[RPG] How to you lie and keep secrets from a telepathic Mind-Reader

dnd-5e

Our villain is a telepath and mind-reader that my players wish to be able to lie to and prevent from learning their plans. The villain is homebrew and essentially has an ability that is innately and permanently activated for all creatures around him. He can read what everyone is thinking at that moment, detect lies, and communicate telepathically.

Mind Reader: you can read the thoughts of any creature within 20 feet of you, with at least 4 Intelligence, that speaks a language you understand, and is not protected by a thick barrier. You hear their thoughts as if they were talking aloud, so you can determine that invisible creatures are around you, and eventually locate them. Their thoughts do not interfere with your regular listening skills, and are not affected by loud noises either. You hear both distinctly and separately.

How can these PCs lie to the villain, and keep the villain from learning their plans by reading their thoughts? I came up with 2:

  • Mind Blank – one willing creature you touch is immune any effect that would read its thoughts,

  • Ring of Mind Shielding – you are immune to magic that allows other creatures to read your thoughts

Other spells, like Nondetection or Private Sanctum shield you against Divination spells, which this Telepathy ability is not. Class features, like the level 17 Rogue's Soul of Deceit [SCAG], are not really applicable.

However, this essentially means that either our Bard is going to have to learn Mind Blank, or they need to go find a bunch of these rings. This isn't necessarily bad, but the Bard isn't the most reliable player, and scavenging for 6× the same item that permanently protects you seems boring.

Are there other options to do this? Preferably consumables that they can hire people to craft for them, like potions or scrolls (that can be activated by anyone), or an item that protects the entire group simultaneously?

Best Answer

Your players have a great many options, given that you are open to homebrew material:

  • They should seek out a Couatl, and undertake a quest to receive it's shielded mind trait
  • They could ally themselves with a Flumph and stay very very close to them, so as to benefit from their telepathic shroud. Perhaps, if any of their group is psionic, they could learn to manifest such a shroud themselves.
  • They could acquire the aid of a rakshasa, and willingly invoke its curse upon themselves, filling their every thought with horrible images and dreams, and thus discouraging the use of telepathy against them.
  • They could start a weekly poker game with an androsphinx and his consort, and so acquire a measure of their inscrutability.

(Basically, any time you're going 'I wanna do a thing/provide my players an opportunity to become able to do a thing' and it's not easily done via spells/magic items, check out the monster manual. Most monster traits are presented in such a way as to make it fictionally reasonable for players to gain access to that trait via some sort of interaction with the monster, be that murdering it and harvesting parts of its corpse or training under it for an extended time period or performing quests for some divine patron or eldritch being or another)

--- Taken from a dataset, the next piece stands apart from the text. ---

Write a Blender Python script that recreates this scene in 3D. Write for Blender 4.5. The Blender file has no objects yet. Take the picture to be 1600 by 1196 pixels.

Additionally, in previous editions spell research rules existed, and the ones from AD&D 2e are pretty consistent with the 5e ethos. For some reason (probably game balance-- spell creation in D&D has always been hugely difficult for GMs to properly adjudicate) 5e lacks spell creation rules, but you could certainly import or modify ones from elsewhere. A spell similar to 3.5's False Vision, which has no 5e counterpart yet is not particularly problematic would be a reasonable addition.

I have added False Vision as a 4th level illusion spell with the ritual tag for a wizard in 5e before. I had it require concentration, last up to 24 hours, and require an action to alter the image viewed. I also added a 6th level version that took an hour to cast and didn't require concentration on a round as long as the caster used no movement that round. I changed the material component to a focus component for each. Both worked fine.

Alternatively, a variant on one of the spells that protects or disguises against detection spells could be a decent starting place; they almost do what you want as-is, it would seem.